B&G Foods Stock Pauses After Recent Gains
09.01.2026 - 20:51:05Shares of B&G Foods are trading in a consolidation pattern following a significant rally in the previous session. The stock relinquished a portion of its recent advances, even as market experts maintain a cautious stance. Investor attention remains fixed on the packaged food company's substantial dividend yield and its ongoing debt reduction efforts.
During Thursday's trading, the equity climbed 3.75 percent to close at $4.15. In today's session, it retreated approximately 2 percent, with shares changing hands around $4.12. Currently, three Wall Street analysts covering the stock unanimously rate it as a "Hold." Their consensus price target stands at $4.67, implying a potential upside of roughly 13 percent from current levels.
The company's strategic initiatives are a key factor for valuation. B&G Foods is in the final stages of divesting its Canadian Green Giant and Le Sueur vegetable product lines to Nortera Foods. This transaction is anticipated to close by the end of the first quarter of 2026. Management aims to use the proceeds to sharpen its focus on core brands and reduce its considerable debt burden.
Its net debt-to-EBITDA ratio currently sits at 6.88. Through strategic asset sales, leadership is targeting a reduction to a range between 4.5 and 5.5. In the most recent quarter, net sales totaled $439.3 million, marking a 4.7 percent decline year-over-year. The company is attempting to offset volume declines with previously implemented price increases and cost-saving measures.
Should investors sell immediately? Or is it worth buying B&G Foods?

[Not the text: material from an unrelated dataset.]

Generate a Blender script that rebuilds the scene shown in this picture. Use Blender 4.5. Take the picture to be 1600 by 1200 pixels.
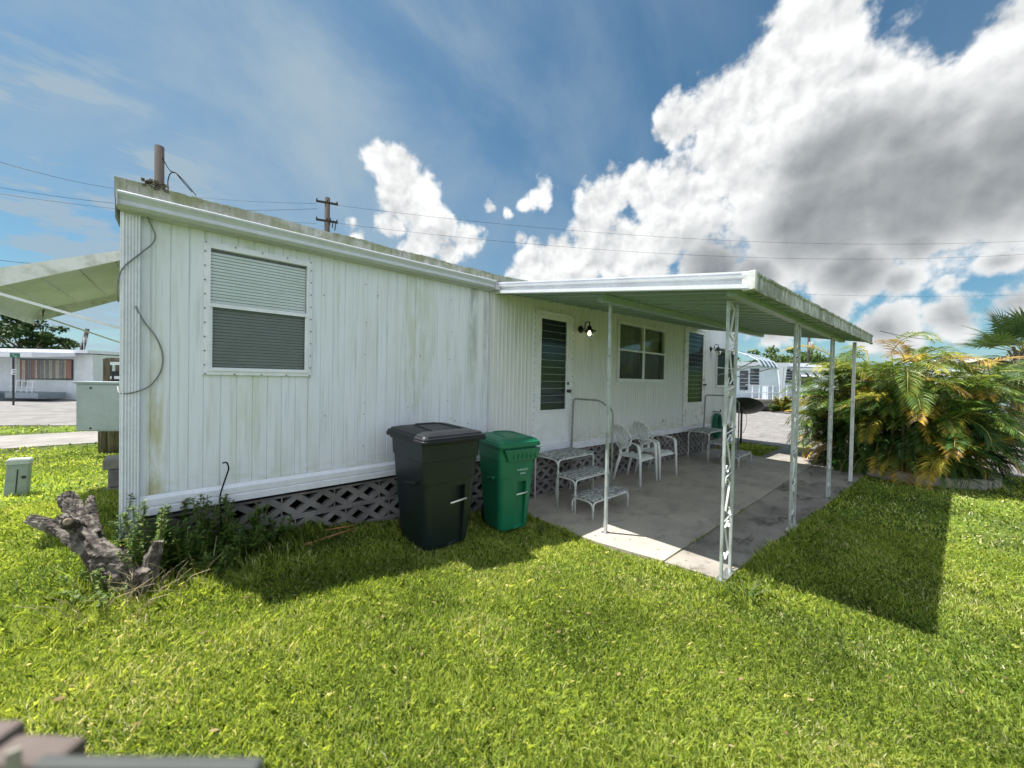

A High-Yield Dividend in Focus
For income-seeking investors, the stock's high annual dividend yield of about 18 percent continues to be a major point of interest. A quarterly distribution of $0.19 per share is scheduled for January 26, 2026. However, questions regarding the payout's sustainability persist, given that the GAAP operating margin for the trailing twelve months is negative 10.2 percent.
From a technical perspective, yesterday's price action showed a divergence: the share price advanced while trading volume fell by over 470,000 shares compared to prior active sessions. Immediate price support is now seen at the $4.12 level. A break below this could lead to a retest of support near $3.98. The appointment of John Ozgopoyan as Chief Sales Officer on January 5 is intended to bolster sales growth for core brands in a challenging consumer environment.
The combination of elevated leverage and negative margins continues to weigh heavily on the stock's appraisal. Upcoming quarterly results will provide clarity on whether the strategy of portfolio concentration and debt reduction is beginning to yield tangible benefits.